As remembered by Jack Zylman
August 22, 2006
I first met John Hulett in 1968, when the newly formed National Democratic Party of Alabama (NDPA) had been formed. The NDPA had to be formed because, following the achievement of voting rights in the Selma to Montgomery March, blacks were being refused the right to run for office as Democrats by the George Wallace dominated Alabama Democratic Party.
Under the leadership of Dr. John Cashin, in 1967 we formed a new Democratic Party, in line with the principles of the national party. I was the founding Executive Director. Hulett had run for Sheriff in Lowndes County in 1966 on the Lowndes County Freedom Party ticket, and been beaten, even though blacks were in the majority.
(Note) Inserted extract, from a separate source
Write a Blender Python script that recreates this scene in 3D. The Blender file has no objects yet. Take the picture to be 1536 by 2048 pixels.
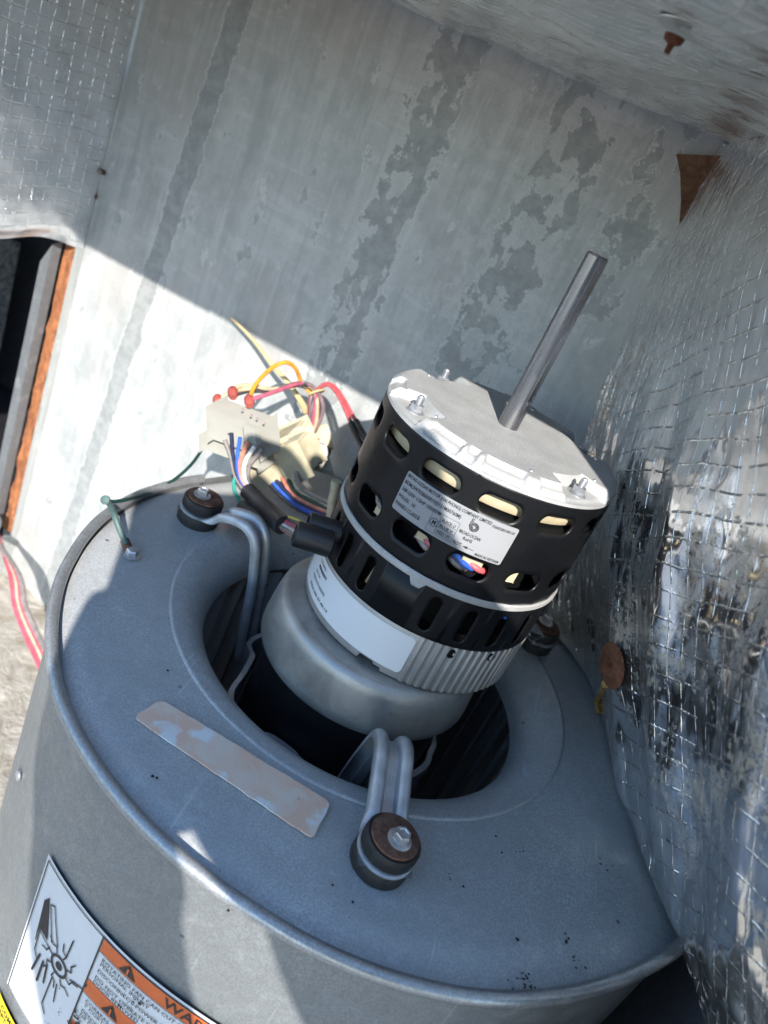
import bpy, bmesh, math, random
from mathutils import Vector, Matrix, noise
random.seed(7)
S = bpy.context.scene
COL = S.collection
rad = math.radians
# ------------------------------------------------------------------ camera
CAM = Vector((0.0, -0.4464, 0.3035))
RT = Vector((0.885, 0.2547, 0.3898)); DN = Vector((0.4603, -0.3532, -0.8145)); FW = Vector((-0.0698, 0.9002, -0.4298))
FPX = 1540.1
cd = bpy.data.cameras.new('camera'); cam = bpy.data.objects.new('camera', cd); COL.objects.link(cam)
m = Matrix((RT, -DN, -FW)).transposed().to_4x4(); m.translation = CAM
cam.matrix_world = m
cd.sensor_fit = 'HORIZONTAL'; cd.sensor_width = 36; cd.lens = FPX / 1536 * 36
cd.clip_start = 0.01; cd.clip_end = 200
cd.dof.use_dof = True; cd.dof.focus_distance = 0.44; cd.dof.aperture_fstop = 12
S.camera = cam
# ------------------------------------------------------------------ light
SUN = Vector((0.2347, -0.8244, 0.515)).normalized()
SU = Vector((0.9618, 0.2738, 0)); SV = Vector((-0.141, 0.4954, 0.8572))
w = bpy.data.worlds.new('World'); S.world = w; w.use_nodes = True
nt = w.node_tree; bg = nt.nodes['Background']
sky = nt.nodes.new('ShaderNodeTexSky'); sky.sky_type = 'NISHITA'; sky.sun_disc = False
sky.sun_elevation = rad(31); sky.sun_rotation = math.atan2(SUN.x, SUN.y)
nt.links.new(sky.outputs[0], bg.inputs[0]); bg.inputs[1].default_value = 0.15
sky.air_density = 1.3; sky.dust_density = 0.2; sky.ozone_density = 5.0
sl = bpy.data.lights.new('sun', 'SUN'); sl.energy = 3.5; sl.angle = rad(0.5); sl.color = (1, 0.955, 0.89)
so = bpy.data.objects.new('sun', sl); COL.objects.link(so); so.rotation_euler = SUN.to_track_quat('Z', 'Y').to_euler(); so.location = SUN * 5
vs = S.view_settings; vs.view_transform = 'Standard'; vs.look = 'None'; vs.gamma = 1; vs.exposure = 1.36; vs.use_curve_mapping = False
S.render.engine = 'CYCLES'
S.cycles.max_bounces = 6; S.cycles.diffuse_bounces = 4; S.cycles.glossy_bounces = 4; S.cycles.caustics_reflective = False; S.cycles.caustics_refractive = False

# ------------------------------------------------------------------ helpers
def ray(px, py): return RT * ((px - 768) / FPX) + DN * ((py - 1024) / FPX) + FW
def at(px, py, y):
    d = ray(px, py); return CAM + d * ((y - CAM.y) / d.y)
def atz(px, py, z):
    d = ray(px, py); return CAM + d * ((z - CAM.z) / d.z)
def cv(dx, dy, dz=0): return RT * dx + DN * dy + FW * dz
WN = Vector((0.2924, 0.9563, 0)); WA = Vector((0.9563, -0.2924, 0)); WZ = Vector((0, 0, 1)); W0 = Vector((-0.106, 0.223, 0))
def wall(a, z, off=0): return W0 + WA * a + WZ * z - WN * off
def atw(px, py, off=0):
    d = ray(px, py); return CAM + d * (((W0 - WN * off) - CAM).dot(WN) / d.dot(WN))

def tag(o, label, cat=None, group=None, kind=None):
    if label: o['label'] = label
    if cat: o['category'] = cat
    if group: o['group'] = group
    if kind: o['kind'] = kind
    return o
def empty(name, loc, label, cat, group=None):
    o = bpy.data.objects.new(name, None); o.empty_display_size = .02; COL.objects.link(o); o.location = loc
    return tag(o, label, cat, group)
def link(name, me, mat, parent=None):
    o = bpy.data.objects.new(name, me); COL.objects.link(o)
    if mat: me.materials.append(mat) if not me.materials else None
    if parent:
        o.parent = parent
        p = parent; off = Vector((0, 0, 0))
        while p: off += p.location; p = p.parent
        o.location = -off if parent.type == 'EMPTY' else Vector((0, 0, 0))
    return o
def mesh(name, vs_, fs, mat, parent=None, smooth=True, sharp=35, uv=None):
    me = bpy.data.meshes.new(name); me.from_pydata([tuple(v) for v in vs_], [], fs); me.validate(); me.update()
    bm = bmesh.new(); bm.from_mesh(me); bmesh.ops.recalc_face_normals(bm, faces=bm.faces); bm.to_mesh(me); bm.free()
    if smooth:
        for p in me.polygons: p.use_smooth = True
        me.set_sharp_from_angle(angle=rad(sharp))
    if uv:
        L = me.uv_layers.new(name='UVMap')
        for l in me.loops: L.data[l.index].uv = uv[l.vertex_index]
    return link(name, me, mat, parent)
def loft(rings, closed=True, caps=True):
    n = len(rings[0]); V = [v for r in rings for v in r]; F = []
    for i in range(len(rings) - 1):
        for j in range(n if closed else n - 1):
            k = (j + 1) % n
            F.append((i * n + j, i * n + k, (i + 1) * n + k, (i + 1) * n + j))
    if caps:
        F.append(tuple(range(n - 1, -1, -1))); F.append(tuple((len(rings) - 1) * n + j for j in range(n)))
    return V, F
def lathe(prof, n=96, c=(0, 0), caps=False, ax=None):
    R = []
    for r, z in prof:
        R.append([Vector((c[0] + r * math.cos(2 * math.pi * j / n), c[1] + r * math.sin(2 * math.pi * j / n), z)) for j in range(n)])
    return loft(R, True, caps)
def frame_of(d):
    d = Vector(d).normalized(); a = Vector((0, 0, 1)) if abs(d.z) < .9 else Vector((1, 0, 0))
    u = a.cross(d).normalized(); return u, d.cross(u), d
def lathe_ax(prof, o, d, n=32, caps=True):
    u, v, d = frame_of(d); o = Vector(o)
    return loft([[o + d * z + (u * math.cos(2 * math.pi * j / n) + v * math.sin(2 * math.pi * j / n)) * r for j in range(n)] for r, z in prof], True, caps)
def smooth_path(P, k=6):
    P = [Vector(p) for p in P]
    if len(P) < 3: return P
    Q = [P[0] * 2 - P[1]] + P + [P[-1] * 2 - P[-2]]; out = []
    for i in range(1, len(Q) - 2):
        for s in range(k):
            t = s / k; a, b, c, d = Q[i - 1], Q[i], Q[i + 1], Q[i + 2]
            out.append(.5 * ((2 * b) + (c - a) * t + (2 * a - 5 * b + 4 * c - d) * t * t + (3 * b - a - 3 * c + d) * t ** 3))
    out.append(P[-1]); return out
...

Quite simply, blacks wanted to vote in the Democratic Party, not a third party, and that left them in a dilemma.
In many places, blacks filed to run for office as Democrats in 1966 and were turned away. Only one, Lucius Amerson of Macon County, AL, was elected to office in 1966, as Sheriff.
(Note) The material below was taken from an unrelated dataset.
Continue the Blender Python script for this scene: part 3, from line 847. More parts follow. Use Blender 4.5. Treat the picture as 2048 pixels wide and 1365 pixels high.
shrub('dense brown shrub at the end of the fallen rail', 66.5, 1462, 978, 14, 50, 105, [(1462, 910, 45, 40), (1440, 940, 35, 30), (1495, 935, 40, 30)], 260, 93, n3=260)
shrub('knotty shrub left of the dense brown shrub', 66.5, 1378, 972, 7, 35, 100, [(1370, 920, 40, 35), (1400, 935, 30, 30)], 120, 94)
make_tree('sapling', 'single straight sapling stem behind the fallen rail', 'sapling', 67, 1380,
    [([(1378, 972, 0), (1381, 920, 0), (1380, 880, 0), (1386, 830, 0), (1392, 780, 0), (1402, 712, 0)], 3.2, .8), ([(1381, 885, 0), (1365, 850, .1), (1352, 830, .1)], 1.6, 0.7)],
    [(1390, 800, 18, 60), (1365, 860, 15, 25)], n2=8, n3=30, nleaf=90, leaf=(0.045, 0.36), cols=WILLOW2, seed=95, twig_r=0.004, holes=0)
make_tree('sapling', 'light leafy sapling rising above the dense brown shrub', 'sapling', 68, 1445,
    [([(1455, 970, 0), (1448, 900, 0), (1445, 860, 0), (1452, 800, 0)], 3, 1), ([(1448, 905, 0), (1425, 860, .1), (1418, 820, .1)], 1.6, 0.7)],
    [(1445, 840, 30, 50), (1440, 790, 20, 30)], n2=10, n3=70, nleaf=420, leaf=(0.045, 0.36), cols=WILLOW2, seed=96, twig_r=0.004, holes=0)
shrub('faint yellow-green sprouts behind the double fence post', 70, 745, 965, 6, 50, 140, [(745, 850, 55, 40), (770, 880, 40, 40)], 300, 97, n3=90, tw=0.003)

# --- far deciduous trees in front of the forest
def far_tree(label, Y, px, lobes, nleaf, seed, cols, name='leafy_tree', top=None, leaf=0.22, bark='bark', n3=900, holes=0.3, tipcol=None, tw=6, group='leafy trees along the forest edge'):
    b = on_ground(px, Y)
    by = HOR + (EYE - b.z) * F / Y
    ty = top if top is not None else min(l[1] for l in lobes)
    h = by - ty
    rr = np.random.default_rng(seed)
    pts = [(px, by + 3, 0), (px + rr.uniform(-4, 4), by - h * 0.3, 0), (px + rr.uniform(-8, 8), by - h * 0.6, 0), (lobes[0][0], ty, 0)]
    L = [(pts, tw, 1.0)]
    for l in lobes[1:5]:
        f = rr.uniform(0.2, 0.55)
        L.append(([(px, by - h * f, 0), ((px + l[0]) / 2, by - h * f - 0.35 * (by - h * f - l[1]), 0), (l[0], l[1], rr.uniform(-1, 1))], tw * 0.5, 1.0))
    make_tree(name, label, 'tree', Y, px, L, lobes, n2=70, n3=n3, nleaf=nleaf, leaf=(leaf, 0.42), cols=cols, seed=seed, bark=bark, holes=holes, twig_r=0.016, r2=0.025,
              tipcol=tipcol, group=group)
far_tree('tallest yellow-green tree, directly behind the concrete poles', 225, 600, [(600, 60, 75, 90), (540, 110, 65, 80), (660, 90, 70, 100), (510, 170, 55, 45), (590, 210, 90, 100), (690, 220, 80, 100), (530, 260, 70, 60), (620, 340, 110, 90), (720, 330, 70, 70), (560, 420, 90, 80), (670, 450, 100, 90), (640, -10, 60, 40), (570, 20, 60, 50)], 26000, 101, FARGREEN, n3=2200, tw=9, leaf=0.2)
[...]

In 1967 the NDPA was looking for a county organization in Lowndes and I suggested the Lowndes County Freedom Party might be interested in joining. Cashin and I went to Lowndes to see Hulett, and their county party became our county organization.
In 1968, the NDPA elected the first blacks to office as Democrats since Reconstruction. Two years later, the NDPA elected the first Democratic Party sheriffs, Hulett in Lowndes and Rev. Tom Gilmore in Greene County.
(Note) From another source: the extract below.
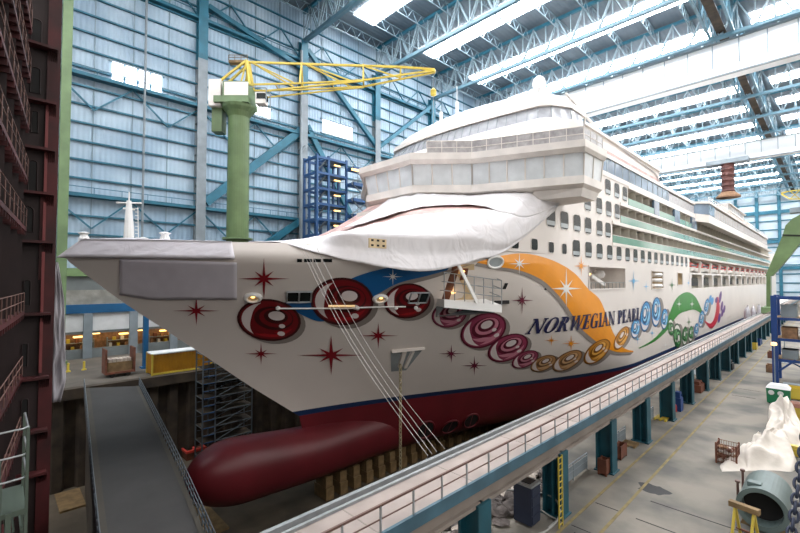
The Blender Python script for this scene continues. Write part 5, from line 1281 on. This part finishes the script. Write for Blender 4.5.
# ---- green portal crane leg at the far right
PY = 136.0
pc = thing('portal_crane', 'green portal crane whose bent leg stands on the walkway girder', 'crane', (-11, PY, ZD))
def py(u, v): p = onY(u, v, PY); return (p.x, PY-1.6, p.z)
m = MB(); m.extr([py(*q) for q in ((766, 276), (773, 276), (789, 258), (803, 240), (830, 236), (830, 212), (803, 214), (793, 219), (786, 226), (783, 236))], (0, 3.2, 0)); m.build('bent_leg', M['green'], pc)
m = MB(); m.extr([py(*q) for q in ((767, 276), (771, 276), (771, 313), (767, 313))], (0, 3.2, 0)); m.build('lower_leg', M['green'], pc)
m = MB(); p = py(769, 315); m.box(p[0]-1.0, p[0]+1.0, PY-5, PY+5, ZD+.2, ZD+1.6); m.build('bogie', M['palegreen'], pc)
m = MB(); a = py(783, 235.5); b = py(803, 236); m.bar((a[0], PY-1.7, a[2]), (b[0], PY-1.7, b[2]), .2, .25); m.build('seam_strip', M['hole'], pc)
m = MB(); p = py(797, 213); m.box(p[0]-1.2, p[0]+2, PY-1.5, PY+1.5, p[2], p[2]+1.2); m.build('winch_box', M['greycol'], pc)
for k in range(3): p = py(773+3*k, 300); m = MB(); 
# a second, distant yellow jib under the end wall
yj = thing('jib_crane', 'small orange-yellow lattice jib of a crane far off near the end wall', 'crane', (-14, 300, 20))
m = MB()
A = [onY(u, v, 300) for u, v in ((781, 193), (790, 191), (800, 190), (820, 187))]; B = [onY(u, v, 300) for u, v in ((781, 194), (790, 199), (800, 199), (820, 199))]
for a, b in zip(A, A[1:]): m.bar(a, b, .5)
for a, b in zip(B, B[1:]): m.bar(a, b, .5)
m.build('jib_chord', M['yellow'], yj); m = MB()
for i in range(3): m.bar(A[i], B[i+1], .35); m.bar(B[i], A[i+1], .35)
m.build('jib_lattice', M['yellow'], yj); m = MB(); p = B[3]; m.box(p.x-1, p.x+1, 299, 301, QZ, p.z+6); m.build('jib_post', M['yellow'], yj)
# pale bundles by the ship far off, scaffold at the stern
for i, (u, v) in enumerate(((747, 309), (753, 307), (759, 303))):
    p = onX(u, v, -16.6); m = MB(); lump(m, (p.x, p.y, QZ), 1.0, i+31, .7, 1.8, 5.2-.5*i); tag(m.build('wrapped_bundle', M['curtain'], None, smooth=True), ['plastic-wrapped bundle on the quay behind the walkway, nearest of the three', 'plastic-wrapped bundle on the quay behind the walkway, middle of the three', 'plastic-wrapped bundle on the quay behind the walkway, farthest of the three'][i], 'bundle')
# ---- ropes and anchor chain
for i, ((u0, v0), (u1, v1)) in enumerate((((299, 246), (428, 456)), ((302, 246), (432, 454)), ((306, 244), (437, 452)), ((311, 243), (445, 449)))):
    a = hit(u0, v0, .4); b = onZ(u1, v1, ZD+.25); pts = [a.lerp(b, t/14)-Vector((0, 0, 1.0*math.sin(math.pi*t/14))) for t in range(15)]
    m = MB(); m.tube(pts, .013, 5); tag(m.build('mooring_rope', M['rope']), ORD[i]+' thin pale rope slanting from the bow to the walkway, counted from the bow side', 'rope', 'mooring ropes')
a = hit(398.5, 362, .7)
cn = thing('anchor_chain', 'pale anchor chain hanging straight down from the anchor pocket', 'chain', (a.x, a.y, -20))
for k in range(44):
    z = a.z-.42*k
    if z < -21: break
    m = MB(); t_ = [2*math.pi*i/12 for i in range(12)]; ax = Vector((0, 1, 0)) if k % 2 else Vector((1, 0, 0))
    m.tube([Vector((a.x, a.y, z))+ax*.15*math.cos(t)+Vector((0, 0, .29*math.sin(t))) for t in t_], .06, 6, 0, True); m.build('link', M['anchorchain'], cn, smooth=True)
# ---- lifting chain close by at the right edge
p0 = ray(806, 430)*(3.4/FPX); p1 = ray(790, 545)*(3.1/FPX)
ch = thing('lifting_chain', 'blurred blue-grey chain hanging close by at the right edge', 'chain', tuple(p1))
d = (p1-p0); L__ = d.length; d.normalize(); nl = int(L__/.062)
e1 = d.cross(Vector((0, 1, 0))).normalized(); e2 = d.cross(e1)
for k in range(nl):
    c = p0+d*(.062*k); ax = e1 if k % 2 else e2
    m = MB(); m.tube([c+ax*.026*math.cos(t)+d*.046*math.sin(t) for t in [2*math.pi*i/14 for i in range(14)]], .0105, 8, 0, True); m.build('link', M['chain'], ch, smooth=True)
# ---- dark red ship section at the left edge
bs = thing('ship_section', 'dark red unfinished ship section with decks and openings filling the left edge', 'ship section', (-28, 0, DZ))
BX = -33.0
ya, yb = onX(18, 200, BX).y, onX(57, 200, BX).y; ym = onX(43, 200, BX).y; yi = onX(27, 200, BX).y
m = MB(); m.box(BX-8, BX, -14, yb, DZ, 30); m.build('section_wall', M['blockface'], bs)
m = MB(); m.box(BX, BX+.12, ym+.02, yb, DZ, 30)
m.box(BX, BX+.12, ym-.12, ym+.02, 0, 5.2); m.build('red_strake', M['block'], bs)
m = MB()
for (v0, v1) in ((100, 192), (202, 245), (252, 314), (318, 372)): 
    z0 = onX(43, v1, BX).z; z1 = onX(43, v0, BX).z; m.box(BX+.12, BX+.22, ym, ym+.14, z0, z1)
m.build('pink_stiffener', M['blockpink'], bs)
m = MB()
for v in (48, 103, 150, 194, 242, 313, 376, 428, 470):
    z = onX(40, v, BX).z; m.box(BX, BX+.7, -6, ym+.45, z-.1, z+.05)
    for q in range(5): m.extr([(BX+.12, ym+.1+.09*q, z-.1), (BX+.5, ym+.1+.09*q, z-.1), (BX+.12, ym+.1+.09*q, z-.7)], (0, .02, 0))
m.build('deck_ledge', M['block'], bs)
for (v0, v1, u0, u1) in ((17, 45, 26, 37), (66, 92, 27, 37), (110, 132, 29, 36), (160, 192, 27.5, 36.5), (206, 232, 15, 34), (280, 305, 26, 33), (343, 366, 26, 32), (398, 420, 27, 34)):
    y0 = onX(u0, 200, BX).y; y1 = onX(u1, 200, BX).y; z0 = onX(30, v1, BX).z; z1 = onX(30, v0, BX).z; w = (y1-y0)/2; m = MB()
    ol = [(y0, z0), (y1, z0)]+[((y0+y1)/2+w*math.cos(t), z1-w*.7+w*.7*math.sin(t)) for t in [math.pi*i/8 for i in range(9)]]
    m.add([(BX+.03, a, b) for a, b in ol], [tuple(range(len(ol)))]); m.tube([(BX+.04, a, b) for a, b in ol], .04, 5, 1, True); m.build('doorway', [M['hole'], M['blockface']], bs)
# nearer wing of the section: decks along a slanting front
fa, fb = Vector((-32.5, yi, 0)), Vector((-13.3, -.8, 0)); dd = (fb-fa).normalized(); nn = Vector((dd.y, -dd.x, 0))
if nn.y > 0: nn = -nn
zds = [14.5, 11.6, 8.7, 5.7, 2.8, -2.0, -5.6, -9.0, -12.45]
m = MB()
for z in zds:
    m.add([fa+Vector((0, 0, z)), fb+Vector((0, 0, z)), fb+nn*4+Vector((0, 0, z)), fa+nn*4+Vector((0, 0, z)), fa+Vector((0, 0, z+.22)), fb+Vector((0, 0, z+.22)), fb+nn*4+Vector((0, 0, z+.22)), fa+nn*4+Vector((0, 0, z+.22))],
          [(3, 2, 1, 0), (4, 5, 6, 7), (0, 1, 5, 4), (1, 2, 6, 5), (2, 3, 7, 6), (3, 0, 4, 7)])
    for k in range(24):
        p = fa.lerp(fb, (k+.5)/24)+Vector((0, 0, z-.12)); m.bar(p, p+nn*3.5, .08, .24)
m.build('deck_plate', M['block'], bs)
m = MB(); s0 = fa+nn*.8; s1 = fb+nn*.8; sm = s0.lerp(s1, .72)
for a, b, z in ((s0, sm, DZ), (sm, s1, QZ+.05)): m.add([a+Vector((0, 0, z)), b+Vector((0, 0, z)), b+Vector((0, 0, 15)), a+Vector((0, 0, 15))], [(0, 1, 2, 3)])
m.add([fa+nn*4+Vector((0, 0, QZ+.05)), fb+nn*4+Vector((0, 0, QZ+.05)), fb+nn*4+Vector((0, 0, 15)), fa+nn*4+Vector((0, 0, 15))], [(3, 2, 1, 0)]); m.build('inner_bulkhead', M['block'], bs)
m = MB()
for k in range(7):
    p = fa.lerp(fb, k/7+.02); m.bar(p+nn*.3+Vector((0, 0, QZ+.05)), p+nn*.3+Vector((0, 0, 15)), .3, .3)
m.build('pillar', M['blockface'], bs)
for z in zds[:8]:
    m = MB(); railing(m, dense([fa.lerp(fb, .02)+Vector((0, 0, z+.22)), fa.lerp(fb, .98)+Vector((0, 0, z+.22))], 1.5), 1.05, 1, .025); m.build('deck_railing', M['rail'], bs)
m = MB(); p = fa.lerp(fb, .45)+nn*.7+Vector((0, 0, 7)); m.bar(p, p+Vector((0, 0, 1.0)), .8, .05); m.build('yellow_notice', M['yellow'], bs)
# green column and hanging film next to it
xg = onX(63, 200, -80); m = MB(); m.box(-80.6, -79.4, xg.y-.6, xg.y+.6, QZ, 60); m.box(-80.8, -79.2, xg.y-.95, xg.y+.95, QZ, QZ+.5); tag(m.build('green_post', M['palegreen']), 'tall pale green steel post against the side wall, left of the bow', 'post')
m = MB(); rows = []
for k in range(30):
    v = lerp(262, 402, k/29); row = []
    u0 = interp([(262, 54), (300, 51), (400, 49)], v); u1 = interp([(262, 58), (300, 64), (380, 66), (402, 60)], v)
    for i in range(13):
        u = lerp(u0, u1, i/12); p = onX(u, v, -34.2); p.x += .3*noise.noise(Vector((i*.5, k*.2, 2)))+.05*math.sin(i*1.6+k*.1); row.append(p)
    rows.append(row)
m.grid(rows); tag(m.build('hanging_film', M['curtain'], None, smooth=True, solid=.03), 'grey hanging plastic film along the edge of the dark red ship section', 'plastic sheet')
# grey-green access platform low at the left edge
ap_ = thing('access_platform', 'grey-green railed access platform low in the left corner', 'platform', (-13, -.3, -12))
X0 = -13.0; yl = -.55; yr = onX(27, 480, X0).y; z1 = onX(27, 428, X0).z; z2 = onX(27, 454, X0).z; z3 = onX(27, 477, X0).z; z4 = onX(27, 508, X0).z
m = MB(); m.box(X0-1.6, X0, yl, yr, z4-.12, z4); m.build('floor_grating', M['platgreen'], ap_)
m = MB()
for x in (X0-1.5, X0-.05): m.bar((x, yr, QZ), (x, yr, z1), .06); m.bar((x, yr-.45, QZ), (x, yr-.45, z3), .07)
m.bar((X0, yr-.3, QZ), (X0, yr-.3, z4), .1); m.build('post', M['platgreen'], ap_)
m = MB()
for z in (z1, z2, z3): m.tube([(X0, yl, z-.05), (X0, yr-.1, z), (X0-.1, yr, z), (X0-1.5, yr, z)], .022, 8)
m.build('handrail', M['steel'], ap_)
m = MB()
for k in range(12): m.box(X0-1.5, X0+.02, yr-.1-.13*k, yr-.06-.13*k, z4-.45, z4-.4)
m.build('grille', M['platgreen'], ap_)
# ================================================================== LIGHT
w = bpy.data.worlds.new('hall_air'); SC.world = w; w.use_nodes = True
bg = w.node_tree.nodes['Background']; bg.inputs['Color'].default_value = (.9, .86, .82, 1); bg.inputs['Strength'].default_value = WORLD
vs = SC.view_settings; vs.view_transform = 'Standard'; vs.look = 'None'; vs.gamma = 1; vs.exposure = EXPO; vs.use_curve_mapping = False
SC.cycles.use_denoising = True; SC.cycles.max_bounces = 8; SC.cycles.diffuse_bounces = 4; SC.cycles.sample_clamp_indirect = 6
By 1974, the NDPA had elected over 100 blacks to office, more than any other state n the nation, and the Alabama Democratic Party surrendered and integrated their ballot.
John Hulett served as Sheriff until he retired, then ran for Probate Judge in Lowndes, an office he held for a number of years.
John Hulett took a county full of racist outlaws, dominated by the Ku Klux Klan, and made it a place of peace and racial harmony.
He is one of my heroes and I honor his memory.